Leave out the pictures and copy everything else below exactly.

## Begin

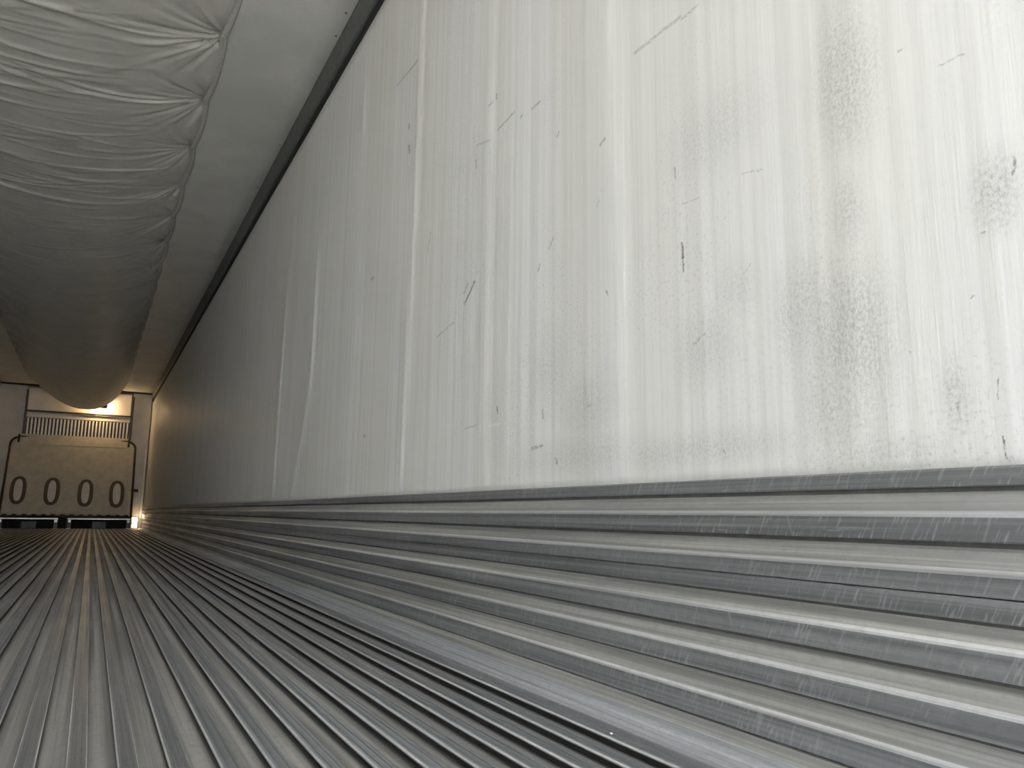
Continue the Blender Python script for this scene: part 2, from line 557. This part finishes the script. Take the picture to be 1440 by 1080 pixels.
while x < 0.76:
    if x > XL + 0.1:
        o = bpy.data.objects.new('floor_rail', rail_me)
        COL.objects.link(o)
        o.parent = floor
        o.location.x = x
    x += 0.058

# edge extrusions along the foot of the kick panel: narrow fluted flange
FE = [(0.742, -.0138), (0.742, -.001), (0.747, .0002), (0.757, .0002), (0.759, -.004), (0.765, -.004), (0.767, .0004), (0.784, .0006), (0.786, -.004),
      (0.792, -.004), (0.794, .0010), (0.806, .0014), (0.808, -.0005), (0.8105, -.0005), (0.812, .0020), (0.8250, .0030), (0.8290, .0055), (0.832, -.0138)]
o = link('edge_flange', prism_mesh('edge_flange', FE, OPEN_Y, D), floor, M_FLANGE)
o = link('edge_flange', prism_mesh('edge_flange', [(2 * XC - a, b) for a, b in FE], OPEN_Y, D), floor, M_FLANGE)


# ------------------------------------------------------------------ kick panels (stepped aluminium)
def rib(zt, lip, face, out=0.846, rec=0.862, zu=0.0018):
    """slanted ledge from zt (set back) out and down to a rounded lip, then an upright face down to zt of the next"""
    p = [(rec, zt), (out + 0.0026, lip + 0.0032), (out + 0.0008, lip + 0.0017), (out - 0.0006, lip - 0.0005), (out, lip - 0.0040), (out + 0.0005, face + 0.002), (out + 0.002, face), (rec, face - zu + 0.003)]
    return p


RIBS = [
    [(0.868, ZB + 0.001), (0.852, ZB + 0.0005), (0.850, ZB - 0.002), (0.850, 0.357), (0.852, 0.3555), (0.868, 0.3555)],
    rib(0.3535, 0.3255, 0.2945),
    rib(0.2925, 0.263, 0.2375),
    [(0.864, 0.2365), (0.850, 0.2358), (0.849, 0.234), (0.849, 0.2125), (0.851, 0.211), (0.864, 0.211)],
    rib(0.2095, 0.185, 0.153),
    rib(0.151, 0.1205, 0.0895),
    rib(0.0875, 0.0555, 0.0195, out=0.845),
    [(0.864, 0.0185), (0.846, 0.0165), (0.829, 0.0060), (0.825, 0.0020), (0.829, -0.006), (0.864, -0.010)],
]


def kick(side):
    def mx(x):
        return x if side > 0 else 2 * XC - x
    base = struct(link('baseboard_right' if side > 0 else 'baseboard_left',
                       prism_mesh('kick_back', [(mx(a), b) for a, b in [(0.860, ZB - .002), (0.935, ZB - .002), (0.935, -0.019), (0.860, -0.019)]], OPEN_Y, D), None, M_BACK))
    for ri, p in enumerate(RIBS):
        k = link('kick_rib', prism_mesh('kick_rib', [(mx(a), b) for a, b in p], OPEN_Y, D - 0.02), base, [M_KICK, M_LEDGE, M_LIP])
        if ri == len(RIBS) - 1:
            for i in range(len(p)):
                k.data.polygons[i].material_index = 1
        if len(p) == 8:     # dull ledge, lip with a painted highlight, burnished upright face
            for i in range(len(p)):
                k.data.polygons[i].material_index = (1, 2, 2, 2, 0, 0, 0, 0)[i]


kick(1)
kick(-1)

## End

(Response below)
Continue the Blender Python script for this scene: part 2, from line 557. This part finishes the script. Take the picture to be 1440 by 1080 pixels.
while x < 0.76:
    if x > XL + 0.1:
        o = bpy.data.objects.new('floor_rail', rail_me)
        COL.objects.link(o)
        o.parent = floor
        o.location.x = x
    x += 0.058

# edge extrusions along the foot of the kick panel: narrow fluted flange
FE = [(0.742, -.0138), (0.742, -.001), (0.747, .0002), (0.757, .0002), (0.759, -.004), (0.765, -.004), (0.767, .0004), (0.784, .0006), (0.786, -.004),
      (0.792, -.004), (0.794, .0010), (0.806, .0014), (0.808, -.0005), (0.8105, -.0005), (0.812, .0020), (0.8250, .0030), (0.8290, .0055), (0.832, -.0138)]
o = link('edge_flange', prism_mesh('edge_flange', FE, OPEN_Y, D), floor, M_FLANGE)
o = link('edge_flange', prism_mesh('edge_flange', [(2 * XC - a, b) for a, b in FE], OPEN_Y, D), floor, M_FLANGE)


# ------------------------------------------------------------------ kick panels (stepped aluminium)
def rib(zt, lip, face, out=0.846, rec=0.862, zu=0.0018):
    """slanted ledge from zt (set back) out and down to a rounded lip, then an upright face down to zt of the next"""
    p = [(rec, zt), (out + 0.0026, lip + 0.0032), (out + 0.0008, lip + 0.0017), (out - 0.0006, lip - 0.0005), (out, lip - 0.0040), (out + 0.0005, face + 0.002), (out + 0.002, face), (rec, face - zu + 0.003)]
    return p


RIBS = [
    [(0.868, ZB + 0.001), (0.852, ZB + 0.0005), (0.850, ZB - 0.002), (0.850, 0.357), (0.852, 0.3555), (0.868, 0.3555)],
    rib(0.3535, 0.3255, 0.2945),
    rib(0.2925, 0.263, 0.2375),
    [(0.864, 0.2365), (0.850, 0.2358), (0.849, 0.234), (0.849, 0.2125), (0.851, 0.211), (0.864, 0.211)],
    rib(0.2095, 0.185, 0.153),
    rib(0.151, 0.1205, 0.0895),
    rib(0.0875, 0.0555, 0.0195, out=0.845),
    [(0.864, 0.0185), (0.846, 0.0165), (0.829, 0.0060), (0.825, 0.0020), (0.829, -0.006), (0.864, -0.010)],
]


def kick(side):
    def mx(x):
        return x if side > 0 else 2 * XC - x
    base = struct(link('baseboard_right' if side > 0 else 'baseboard_left',
                       prism_mesh('kick_back', [(mx(a), b) for a, b in [(0.860, ZB - .002), (0.935, ZB - .002), (0.935, -0.019), (0.860, -0.019)]], OPEN_Y, D), None, M_BACK))
    for ri, p in enumerate(RIBS):
        k = link('kick_rib', prism_mesh('kick_rib', [(mx(a), b) for a, b in p], OPEN_Y, D - 0.02), base, [M_KICK, M_LEDGE, M_LIP])
        if ri == len(RIBS) - 1:
            for i in range(len(p)):
                k.data.polygons[i].material_index = 1
        if len(p) == 8:     # dull ledge, lip with a painted highlight, burnished upright face
            for i in range(len(p)):
                k.data.polygons[i].material_index = (1, 2, 2, 2, 0, 0, 0, 0)[i]


kick(1)
kick(-1)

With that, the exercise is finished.